Off the Rails: Animating Train Journeys

Animated Landscapes: History, Form and Function, a new anthology edited by Chris Pallant is now available from Bloomsbury Academic.

Chris Pallant will Chair a panel at Fantasy / Animation: A Conference on Media, Medium and Genre at Kings College London on Friday 4th September 2015 featuring papers by chapter authors Malcolm Cook, Birgitta Hosea and James Newton.

Book-covePS

Chapter 9: Off the Rails: Animating Train Journeys by Birgitta Hosea

Landscape is often thought of as eternal and unchanging, but in reality it is changing all the time due to variations in habitation, agriculture, industry and climate change. The mobility paradigm in urban geography and sociology proposes that cities and society can be studied in terms of travel rather than stasis – through the movement of peoples, resources, data, finance – in order to understand the formation of identity, ideology, power and society. Indeed, in 2012 the average resident of the UK spent 361 hours travelling a total of 6,691 miles. 11 % of this travel was done by public transport. During their travels, the experience that these average residents had of landscape was of passing through places before arriving at their final destination.

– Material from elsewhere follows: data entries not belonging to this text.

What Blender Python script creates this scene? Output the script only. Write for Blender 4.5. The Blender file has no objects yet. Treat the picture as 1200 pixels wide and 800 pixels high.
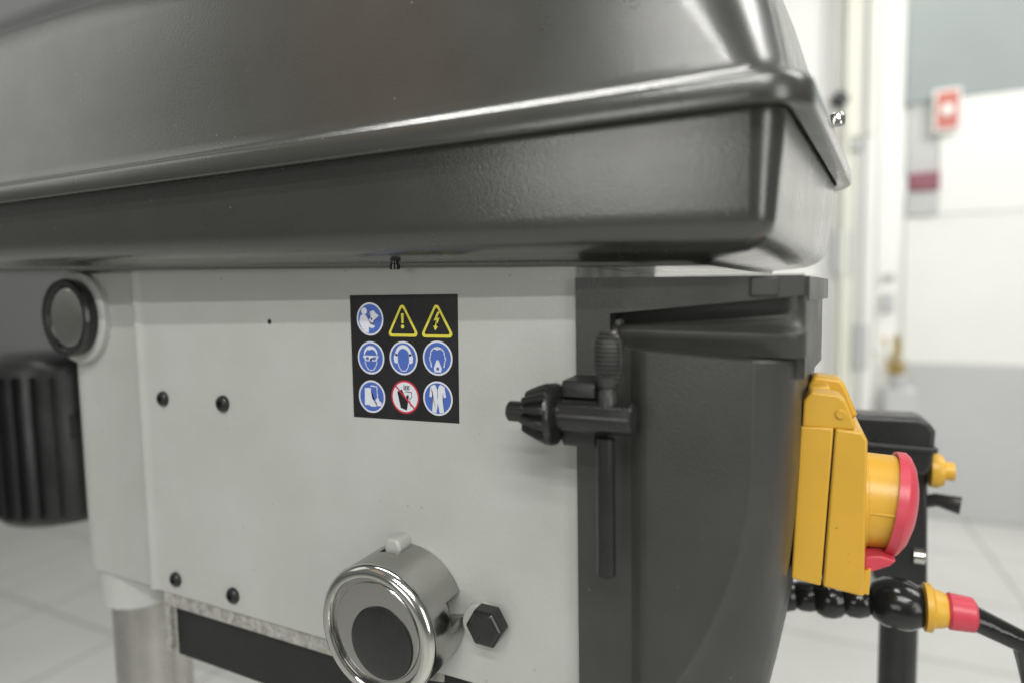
import bpy, bmesh, math, random
from mathutils import Vector, Matrix
random.seed(7)
MM = 0.001
S = bpy.context.scene
COL = S.collection

# ------------------------------------------------------------------ camera
PSI, PHI, ROLL = math.radians(25.4), math.radians(4.2), math.radians(-1.0)
fwd = Vector((-math.sin(PSI)*math.cos(PHI), math.cos(PSI)*math.cos(PHI), -math.sin(PHI)))
rgt = fwd.cross(Vector((0, 0, 1))).normalized()
up = rgt.cross(fwd)
r2 = rgt*math.cos(ROLL) + up*math.sin(ROLL)
u2 = -rgt*math.sin(ROLL) + up*math.cos(ROLL)
cam = bpy.data.cameras.new('camera')
camo = bpy.data.objects.new('camera', cam); COL.objects.link(camo)
m = Matrix((r2, u2, -fwd)).transposed().to_4x4()
m.translation = Vector((0.22715, -0.31640, 0.03796))
camo.matrix_world = m
cam.sensor_width = 36; cam.lens = 21.0
cam.clip_start = 0.01; cam.clip_end = 200
cam.dof.use_dof = True; cam.dof.focus_distance = 0.37; cam.dof.aperture_fstop = 2.6
S.camera = camo

# ------------------------------------------------------------------ world: even hall light, paler above, greyer below
W = bpy.data.worlds.new('World'); S.world = W; W.use_nodes = True
nt = W.node_tree; bg = nt.nodes['Background']
tc = nt.nodes.new('ShaderNodeTexCoord'); sep = nt.nodes.new('ShaderNodeSeparateXYZ')
nt.links.new(tc.outputs['Generated'], sep.inputs[0])
rp = nt.nodes.new('ShaderNodeValToRGB')
mp = nt.nodes.new('ShaderNodeMapRange'); mp.inputs[1].default_value = -1; mp.inputs[2].default_value = 1
nt.links.new(sep.outputs['Z'], mp.inputs[0]); nt.links.new(mp.outputs[0], rp.inputs[0])
e = rp.color_ramp.elements
e[0].position = 0.0; e[0].color = (.42, .42, .40, 1)
e[1].position = 1.0; e[1].color = (.80, .82, .82, 1)
q = rp.color_ramp.elements.new(.48); q.color = (.50, .50, .47, 1)
q = rp.color_ramp.elements.new(.58); q.color = (.78, .79, .76, 1)
nt.links.new(rp.outputs[0], bg.inputs[0]); bg.inputs[1].default_value = 0.25

# ------------------------------------------------------------------ lamps: hall strips and ceiling lamps, plus added panels for reflections
def strip(name, loc, target, sx, sy, power, col=(1, .99, .95)):
    l = bpy.data.lights.new(name, 'AREA'); l.shape = 'RECTANGLE'; l.size = sx; l.size_y = sy
    l.energy = power; l.color = col
    o = bpy.data.objects.new(name, l); COL.objects.link(o); o.location = loc
    o.rotation_euler = (Vector(target)-Vector(loc)).to_track_quat('-Z', 'Y').to_euler()
    return o
strip('strip_light', (1.0, -2.6, 2.03), (1.0, 0, 0), 2.4, .07, 44)
strip('strip_light', (1.3, -2.2, 2.53), (1.3, 0, 0), 2.4, .07, 57)
strip('ceiling_light', (-.55, -.22, 2.5), (-.55, -.17, 0), 1.9, .42, 58)
strip('reflection_light', (-3.6, -1.6, 2.0), (0, 0, .1), 1.3, 1.9, 7)  # unseen panel added for the pale reflection at the lid's left
strip('reflection_light', (-.45, -4.0, .25), (.1, 0, .1), 1.5, 1.0, 20)  # unseen panel added to lighten the reflection on the tray's right
strip('reflection_light', (2.8, -1.6, .3), (.2, 0, 0), .9, 1.8, 22)  # unseen panel added to brighten the front block's chamfer
strip('warm_reflection_light', (-1.35, -1.9, 1.75), (0, 0, .15), .9, 1.0, 1.0, (1, .62, .30))  # unseen warm panel added for a faint brown reflection in the lid
strip('hall_light', (1.5, 5.0, 3.6), (1.5, 7.5, -.2), 5.0, 3.0, 430)
strip('hall_light', (2.6, 1.0, 2.6), (1.4, 3.6, .2), 2.0, 1.4, 90)

S.view_settings.view_transform = 'Standard'; S.view_settings.look = 'None'
S.view_settings.exposure = 0; S.view_settings.gamma = 1; S.view_settings.use_curve_mapping = False
S.render.resolution_x = 1024; S.render.resolution_y = 682
S.render.engine = 'CYCLES'

# ------------------------------------------------------------------ materials
def mat(name, col, rough=.5, metal=0., bump=0., bscale=400., spot=0., sscale=60., coat=0., rvar=0., spec=.5, tint=None):
    M_ = bpy.data.materials.new(name); M_.use_nodes = True
    n = M_.node_tree; p = n.nodes['Principled BSDF']
    p.inputs['Base Color'].default_value = (*col, 1); p.inputs['Roughness'].default_value = rough
    p.inputs['Metallic'].default_value = metal
    p.inputs['Specular IOR Level'].default_value = spec
    p.inputs['Coat Weight'].default_value = coat; p.inputs['Coat Roughness'].default_value = .19
    t = n.nodes.new('ShaderNodeTexCoord')
    if bump:
        no = n.nodes.new('ShaderNodeTexNoise'); no.inputs['Scale'].default_value = bscale; no.inputs['Detail'].default_value = 3
        n.links.new(t.outputs['Object'], no.inputs['Vector'])
        b = n.nodes.new('ShaderNodeBump'); b.inputs['Strength'].default_value = bump; b.inputs['Distance'].default_value = .0006
        n.links.new(no.outputs['Fac'], b.inputs['Height']); n.links.new(b.outputs[0], p.inputs['Normal'])
        if coat: n.links.new(b.outputs[0], p.inputs['Coat Normal'])
    if spot:
        no = n.nodes.new('ShaderNodeTexNoise'); no.inputs['Scale'].default_value = sscale; no.inputs['Detail'].default_value = 6
        no.inputs['Roughness'].default_value = .65
        n.links.new(t.outputs['Object'], no.inputs['Vector'])
        r = n.nodes.new('ShaderNodeMapRange'); r.inputs[1].default_value = .3; r.inputs[2].default_value = .7
        n.links.new(no.outputs['Fac'], r.inputs[0])
        mx = n.nodes.new('ShaderNodeMix'); mx.data_type = 'RGBA'
        tt = tint or (1, 1, 1)
        mx.inputs[6].default_value = (*[c*(1-spot)*k for c, k in zip(col, tt)], 1); mx.inputs[7].default_value = (*[min(1, c*(1+spot)) for c in col], 1)
        n.links.new(r.outputs[0], mx.inputs[0]); n.links.new(mx.outputs[2], p.inputs['Base Color'])
    if rvar:
        no = n.nodes.new('ShaderNodeTexNoise'); no.inputs['Scale'].default_value = 25; no.inputs['Detail'].default_value = 5
        n.links.new(t.outputs['Object'], no.inputs['Vector'])
        r = n.nodes.new('ShaderNodeMapRange'); r.inputs[1].default_value = .3; r.inputs[2].default_value = .7
        r.inputs[3].default_value = max(0, rough-rvar); r.inputs[4].default_value = rough+rvar
        n.links.new(no.outputs['Fac'], r.inputs[0]); n.links.new(r.outputs[0], p.inputs['Roughness'])
    return M_

def cast_paint():
    """pale grey machine enamel with fine pits, scuffs and a few dark specks"""
    M_ = mat('grey_enamel', (.415, .425, .408), .40, bump=.28, bscale=300, spot=.05, sscale=11, rvar=.10, tint=(1, .99, .95))
    n = M_.node_tree; p = n.nodes['Principled BSDF']; src = p.inputs['Base Color'].links[0].from_socket
    t = n.nodes.new('ShaderNodeTexCoord')
    v = n.nodes.new('ShaderNodeTexVoronoi'); v.inputs['Scale'].default_value = 60
    n.links.new(t.outputs['Object'], v.inputs['Vector'])
    r = n.nodes.new('ShaderNodeMapRange'); r.inputs[1].default_value = .05; r.inputs[2].default_value = .075
    n.links.new(v.outputs['Distance'], r.inputs[0])
    no = n.nodes.new('ShaderNodeTexNoise'); no.inputs['Scale'].default_value = 17
    n.links.new(t.outputs['Object'], no.inputs['Vector'])
    g = n.nodes.new('ShaderNodeMath'); g.operation = 'LESS_THAN'; g.inputs[1].default_value = .60
    n.links.new(no.outputs['Fac'], g.inputs[0])
    a = n.nodes.new('ShaderNodeMath'); a.operation = 'MAXIMUM'
    n.links.new(r.outputs[0], a.inputs[0]); n.links.new(g.outputs[0], a.inputs[1])
    mx = n.nodes.new('ShaderNodeMix'); mx.data_type = 'RGBA'; mx.inputs[6].default_value = (.24, .235, .20, 1)
    n.links.new(a.outputs[0], mx.inputs[0]); n.links.new(src, mx.inputs[7]); n.links.new(mx.outputs[2], p.inputs['Base Color'])
    return M_

def specks(M_, scale, size, col, thr):
    '''sparse small flecks (dust, chips) over a material's base colour'''
    n = M_.node_tree; p = n.nodes['Principled BSDF']; src = p.inputs['Base Color'].links[0].from_socket
    t = n.nodes.new('ShaderNodeTexCoord')
    v = n.nodes.new('ShaderNodeTexVoronoi'); v.inputs['Scale'].default_value = scale
    n.links.new(t.outputs['Object'], v.inputs['Vector'])
    r = n.nodes.new('ShaderNodeMapRange'); r.inputs[1].default_value = size; r.inputs[2].default_value = size*1.6
    n.links.new(v.outputs['Distance'], r.inputs[0])
    g = n.nodes.new('ShaderNodeSeparateColor'); n.links.new(v.outputs['Color'], g.inputs[0])
    l = n.nodes.new('ShaderNodeMath'); l.operation = 'LESS_THAN'; l.inputs[1].default_value = thr
    n.links.new(g.outputs[0], l.inputs[0])
    a = n.nodes.new('ShaderNodeMath'); a.operation = 'MAXIMUM'
    n.links.new(r.outputs[0], a.inputs[0]); n.links.new(l.outputs[0], a.inputs[1])
    mx = n.nodes.new('ShaderNodeMix'); mx.data_type = 'RGBA'; mx.inputs[6].default_value = (*col, 1)
    n.links.new(a.outputs[0], mx.inputs[0]); n.links.new(src, mx.inputs[7]); n.links.new(mx.outputs[2], p.inputs['Base Color'])
M = dict(
    enamel=cast_paint(),
    gloss=mat('black_gloss_paint', (.034, .035, .031), .30, bump=.15, bscale=760, coat=1., rvar=.05, spot=.12, sscale=9),
    panel=mat('charcoal_plastic', (.040, .040, .037), .40, bump=.30, bscale=900, rvar=.07, spot=.14, sscale=20),
    oxide=mat('black_oxide_steel', (.016, .016, .016), .25, bump=.12, bscale=900, rvar=.08, spot=.2, sscale=80),
    grip=mat('worn_dark_steel', (.050, .050, .048), .30, metal=.2, rvar=.08, spot=.2, sscale=90),
    bolt=mat('black_bolt_steel', (.022, .022, .022), .30, metal=.3, rvar=.08),
    steel=mat('ground_steel', (.46, .45, .42), .28, metal=1, bump=.05, bscale=200, rvar=.08, spot=.1, sscale=30),
    satin=mat('satin_grey_metal', (.42, .42, .40), .20, metal=1., bump=.12, bscale=500, rvar=.06),
    chrome=mat('polished_steel', (.62, .62, .58), .14, metal=1, rvar=.05),
    raw=mat('rough_cast_edge', (.30, .295, .27), .7, bump=1., bscale=330, spot=.45, sscale=170),
    dark=mat('dark_interior', (.012, .012, .012), .7, spot=.2),
    yellow=mat('yellow_plastic', (.62, .355, .035), .38, bump=.08, bscale=700, rvar=.06, spot=.04, sscale=30),
    red=mat('red_plastic', (.56, .055, .085), .36, bump=.05, bscale=500, rvar=.05, spot=.04),
    blackp=mat('black_plastic', (.018, .018, .019), .35, bump=.1, bscale=600, rvar=.08, spot=.15),
    hose=mat('black_glossy_hose', (.010, .010, .010), .16, bump=.9, bscale=110, rvar=.06),
    floor=mat('hall_floor', (.52, .52, .50), .35, spot=.06, sscale=2),
    wall=mat('hall_wall', (.72, .73, .71), .6, spot=.03, sscale=1),
    white=mat('white_panel', (.80, .80, .77), .45, spot=.03, sscale=2),
    cream=mat('cream_panel', (.74, .74, .66), .5, spot=.03, sscale=2),
    pale=mat('pale_grey_panel', (.50, .51, .51), .5, spot=.04, sscale=2),
    teal=mat('grey_teal_board', (.30, .335, .335), .6, spot=.05, sscale=2),
    maroon=mat('maroon_board', (.24, .075, .10), .5, spot=.05, sscale=2),
    redsign=mat('red_sign', (.55, .16, .13), .5, spot=.04),
    gold=mat('ochre_leaf', (.42, .30, .08), .5, spot=.3, sscale=20),
    s_black=mat('label_black', (.014, .014, .015), .32, rvar=.04, spot=.2),
    s_white=mat('label_white', (.62, .64, .70), .35),
    s_blue=mat('label_blue', (.065, .125, .43), .35, spot=.05),
    s_yellow=mat('label_yellow', (.62, .56, .06), .35),
    s_red=mat('label_red', (.50, .03, .05), .35),
)

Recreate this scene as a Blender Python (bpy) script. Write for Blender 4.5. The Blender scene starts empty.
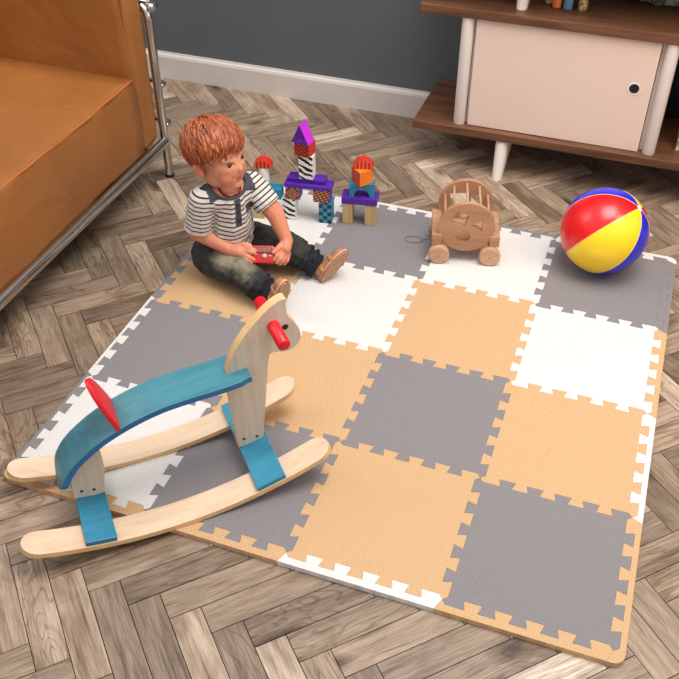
import bpy, bmesh, math, random
from mathutils import Vector, Matrix, noise
from mathutils.geometry import tessellate_polygon
random.seed(7)
S = bpy.context.scene
COL = S.collection
PI = math.pi
# ------------------------------------------------------------------ camera
cam = bpy.data.objects.new('camera', bpy.data.cameras.new('camera'))
COL.objects.link(cam)
MC = Matrix(((0.94145, -0.218828, 0.256489), (0.33715, 0.61387, -0.713788), (-0.001254, 0.758471, 0.651706)))
cam.matrix_world = Matrix.Translation((1.0410, -0.93189, 1.41793)) @ MC.to_4x4()
cam.data.sensor_width = 36
cam.data.lens = 906.435 / 679 * 36
cam.data.clip_start = 0.05
S.camera = cam
# ------------------------------------------------------------------ world and lights
S.view_settings.view_transform = 'Standard'
S.view_settings.look = 'None'
S.view_settings.gamma = 1
S.view_settings.use_curve_mapping = False
S.view_settings.exposure = 0.16
W = bpy.data.worlds.new('world'); S.world = W; W.use_nodes = True
wn = W.node_tree.nodes; wl = W.node_tree.links
bg = wn['Background']
tc = wn.new('ShaderNodeTexCoord'); sx = wn.new('ShaderNodeSeparateXYZ'); rp = wn.new('ShaderNodeValToRGB')
mr = wn.new('ShaderNodeMapRange'); mr.inputs['From Min'].default_value = -1
wl.new(tc.outputs['Generated'], sx.inputs[0]); wl.new(sx.outputs['Z'], mr.inputs['Value']); wl.new(mr.outputs[0], rp.inputs[0])
rp.color_ramp.elements[0].color = (0.30, 0.26, 0.23, 1); rp.color_ramp.elements[0].position = 0.42
rp.color_ramp.elements[1].color = (0.9, 0.92, 0.96, 1); rp.color_ramp.elements[1].position = 0.8
wl.new(rp.outputs[0], bg.inputs[0]); bg.inputs[1].default_value = 0.80

def area(name, loc, target, size, power, color, sy=None):
    L = bpy.data.lights.new(name, 'AREA'); L.size = size; L.energy = power; L.color = color
    if sy: L.shape = 'RECTANGLE'; L.size_y = sy
    o = bpy.data.objects.new(name, L); COL.objects.link(o); o.location = loc
    o.rotation_euler = (Vector(target) - Vector(loc)).to_track_quat('-Z', 'Y').to_euler()
    return o
area('window_light', (1.2, 0.6, 3.2), (0.65, 0.4, 0), 1.7, 84, (1, 0.98, 0.95))
area('side_window_light', (-2.0, 0.2, 2.6), (0.5, 0.6, 0), 1.2, 16, (0.97, 0.98, 1.0))
area('warm_lamp', (1.75, 0.75, 1.25), (0.5, 1.7, 0.1), 0.35, 6.0, (1, 0.72, 0.48))

# ------------------------------------------------------------------ helpers
def tag(o, label=None, cat=None, group=None, kind=None):
    if label: o['label'] = label
    if cat: o['category'] = cat
    if group: o['group'] = group
    if kind: o['kind'] = kind
    return o
def empty(name, loc=(0, 0, 0), rz=0.0, label=None, cat=None, group=None):
    o = bpy.data.objects.new(name, None); COL.objects.link(o); o.location = loc; o.rotation_euler = (0, 0, rz)
    o.empty_display_size = 0.02
    return tag(o, label, cat, group)
def link(name, bm, mat, parent=None, smooth=False, mtx=None, angle=None):
    """one mesh object; mtx is applied to the vertices (object keeps identity under its parent)"""
    if mtx is not None: bm.transform(mtx)
    bmesh.ops.recalc_face_normals(bm, faces=bm.faces)
    me = bpy.data.meshes.new(name); bm.to_mesh(me); bm.free()
    for m in (mat if isinstance(mat, (list, tuple)) else [mat]): me.materials.append(m)
    if smooth:
        for p in me.polygons: p.use_smooth = True
        if angle: me.set_sharp_from_angle(angle=angle)
    o = bpy.data.objects.new(name, me); COL.objects.link(o)
    if parent: o.parent = parent
    return o
def box(bm, c, s, rot=None, bevel=0.0, seg=2):
    r = bmesh.ops.create_cube(bm, size=1.0); vs = r['verts']
    m = Matrix.Translation(c) @ (rot.to_4x4() if rot is not None else Matrix()) @ Matrix.Diagonal((s[0], s[1], s[2], 1))
    bmesh.ops.transform(bm, matrix=m, verts=vs)
    if bevel:
        es = list({e for v in vs for e in v.link_edges})
        bmesh.ops.bevel(bm, geom=es, offset=bevel, segments=seg, affect='EDGES', profile=0.5)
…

In accord with these ideas about mobility, rather than considering landscape as a static entity, this chapter focuses on animations that move between locations and are concerned with trajectory and locomotion. After noting the connections between early cinema and the train, I examine a body of works that are all thematically linked through their association with animated train journeys, although they represent a range of practices that might be considered pre-cinematic animation, cinematic animation and post-cinematic animation. Imagined landscape in animation – from the pre-filmic phantom rides and moving panoramas, to Ivor the Engine, Thomas the Tank Engine, Madame Tutli~Putli, transport information films, post-filmic subway zoetropes and railway simulation games – is considered in terms of the implications of the mobility paradigm for animation, not just in terms of visual content or subject matter, but in terms of animation as a concept and the politics of animation. To conclude, it will be argued that the animated railway journey can be read as a metaphor for the transience and flux at the root of contemporary society that Zygmunt Bauman has termed liquid modernity.